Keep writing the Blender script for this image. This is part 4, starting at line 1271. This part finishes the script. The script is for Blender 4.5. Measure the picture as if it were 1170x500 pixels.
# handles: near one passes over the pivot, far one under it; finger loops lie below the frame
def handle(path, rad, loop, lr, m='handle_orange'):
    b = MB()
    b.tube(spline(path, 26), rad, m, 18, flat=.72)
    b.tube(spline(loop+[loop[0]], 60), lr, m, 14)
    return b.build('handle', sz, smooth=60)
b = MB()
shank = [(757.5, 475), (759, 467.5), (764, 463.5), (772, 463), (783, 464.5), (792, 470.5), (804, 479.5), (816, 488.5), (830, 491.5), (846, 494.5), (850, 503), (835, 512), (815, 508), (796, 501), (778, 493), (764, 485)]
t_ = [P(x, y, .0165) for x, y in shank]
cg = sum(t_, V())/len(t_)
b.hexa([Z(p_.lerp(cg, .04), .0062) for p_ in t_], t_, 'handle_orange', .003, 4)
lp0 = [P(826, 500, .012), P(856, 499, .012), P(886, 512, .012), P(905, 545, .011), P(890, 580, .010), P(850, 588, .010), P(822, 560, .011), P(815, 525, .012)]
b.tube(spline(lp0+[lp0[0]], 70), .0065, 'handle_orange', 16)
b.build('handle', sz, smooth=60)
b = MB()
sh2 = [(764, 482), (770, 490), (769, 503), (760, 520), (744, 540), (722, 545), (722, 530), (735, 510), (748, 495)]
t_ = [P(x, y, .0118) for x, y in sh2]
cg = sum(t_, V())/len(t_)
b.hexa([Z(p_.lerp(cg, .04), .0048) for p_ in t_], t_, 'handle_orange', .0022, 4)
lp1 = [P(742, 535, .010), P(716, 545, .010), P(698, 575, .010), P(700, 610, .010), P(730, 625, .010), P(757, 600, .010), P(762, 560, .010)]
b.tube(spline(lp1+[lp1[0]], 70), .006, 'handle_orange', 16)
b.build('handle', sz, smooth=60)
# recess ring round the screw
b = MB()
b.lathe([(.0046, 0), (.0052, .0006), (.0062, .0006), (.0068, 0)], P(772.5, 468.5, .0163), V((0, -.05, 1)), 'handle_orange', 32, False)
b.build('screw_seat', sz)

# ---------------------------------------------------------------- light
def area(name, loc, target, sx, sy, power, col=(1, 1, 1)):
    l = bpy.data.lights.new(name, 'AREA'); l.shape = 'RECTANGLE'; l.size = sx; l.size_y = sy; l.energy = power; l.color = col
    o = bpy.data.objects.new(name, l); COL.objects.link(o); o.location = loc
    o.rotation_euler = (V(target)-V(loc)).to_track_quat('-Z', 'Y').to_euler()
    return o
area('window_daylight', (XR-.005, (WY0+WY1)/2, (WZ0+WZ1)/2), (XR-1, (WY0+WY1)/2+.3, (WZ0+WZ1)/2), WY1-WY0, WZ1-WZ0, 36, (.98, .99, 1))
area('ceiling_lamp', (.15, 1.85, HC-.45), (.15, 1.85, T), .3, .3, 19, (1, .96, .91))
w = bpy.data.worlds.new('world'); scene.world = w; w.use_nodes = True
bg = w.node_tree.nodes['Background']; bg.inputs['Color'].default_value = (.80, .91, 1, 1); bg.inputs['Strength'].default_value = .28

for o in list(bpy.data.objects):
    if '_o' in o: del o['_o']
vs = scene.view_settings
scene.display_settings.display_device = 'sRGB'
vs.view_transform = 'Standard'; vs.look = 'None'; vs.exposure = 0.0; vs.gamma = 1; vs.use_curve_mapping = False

══════════════════════════════

**DIRECTIVE**
Your task is to output all of the data above word for word.

**RIGHT ANSWER**
Keep writing the Blender script for this image. This is part 4, starting at line 1271. This part finishes the script. The script is for Blender 4.5. Measure the picture as if it were 1170x500 pixels.
# handles: near one passes over the pivot, far one under it; finger loops lie below the frame
def handle(path, rad, loop, lr, m='handle_orange'):
    b = MB()
    b.tube(spline(path, 26), rad, m, 18, flat=.72)
    b.tube(spline(loop+[loop[0]], 60), lr, m, 14)
    return b.build('handle', sz, smooth=60)
b = MB()
shank = [(757.5, 475), (759, 467.5), (764, 463.5), (772, 463), (783, 464.5), (792, 470.5), (804, 479.5), (816, 488.5), (830, 491.5), (846, 494.5), (850, 503), (835, 512), (815, 508), (796, 501), (778, 493), (764, 485)]
t_ = [P(x, y, .0165) for x, y in shank]
cg = sum(t_, V())/len(t_)
b.hexa([Z(p_.lerp(cg, .04), .0062) for p_ in t_], t_, 'handle_orange', .003, 4)
lp0 = [P(826, 500, .012), P(856, 499, .012), P(886, 512, .012), P(905, 545, .011), P(890, 580, .010), P(850, 588, .010), P(822, 560, .011), P(815, 525, .012)]
b.tube(spline(lp0+[lp0[0]], 70), .0065, 'handle_orange', 16)
b.build('handle', sz, smooth=60)
b = MB()
sh2 = [(764, 482), (770, 490), (769, 503), (760, 520), (744, 540), (722, 545), (722, 530), (735, 510), (748, 495)]
t_ = [P(x, y, .0118) for x, y in sh2]
cg = sum(t_, V())/len(t_)
b.hexa([Z(p_.lerp(cg, .04), .0048) for p_ in t_], t_, 'handle_orange', .0022, 4)
lp1 = [P(742, 535, .010), P(716, 545, .010), P(698, 575, .010), P(700, 610, .010), P(730, 625, .010), P(757, 600, .010), P(762, 560, .010)]
b.tube(spline(lp1+[lp1[0]], 70), .006, 'handle_orange', 16)
b.build('handle', sz, smooth=60)
# recess ring round the screw
b = MB()
b.lathe([(.0046, 0), (.0052, .0006), (.0062, .0006), (.0068, 0)], P(772.5, 468.5, .0163), V((0, -.05, 1)), 'handle_orange', 32, False)
b.build('screw_seat', sz)

# ---------------------------------------------------------------- light
def area(name, loc, target, sx, sy, power, col=(1, 1, 1)):
    l = bpy.data.lights.new(name, 'AREA'); l.shape = 'RECTANGLE'; l.size = sx; l.size_y = sy; l.energy = power; l.color = col
    o = bpy.data.objects.new(name, l); COL.objects.link(o); o.location = loc
    o.rotation_euler = (V(target)-V(loc)).to_track_quat('-Z', 'Y').to_euler()
    return o
area('window_daylight', (XR-.005, (WY0+WY1)/2, (WZ0+WZ1)/2), (XR-1, (WY0+WY1)/2+.3, (WZ0+WZ1)/2), WY1-WY0, WZ1-WZ0, 36, (.98, .99, 1))
area('ceiling_lamp', (.15, 1.85, HC-.45), (.15, 1.85, T), .3, .3, 19, (1, .96, .91))
w = bpy.data.worlds.new('world'); scene.world = w; w.use_nodes = True
bg = w.node_tree.nodes['Background']; bg.inputs['Color'].default_value = (.80, .91, 1, 1); bg.inputs['Strength'].default_value = .28

for o in list(bpy.data.objects):
    if '_o' in o: del o['_o']
vs = scene.view_settings
scene.display_settings.display_device = 'sRGB'
vs.view_transform = 'Standard'; vs.look = 'None'; vs.exposure = 0.0; vs.gamma = 1; vs.use_curve_mapping = False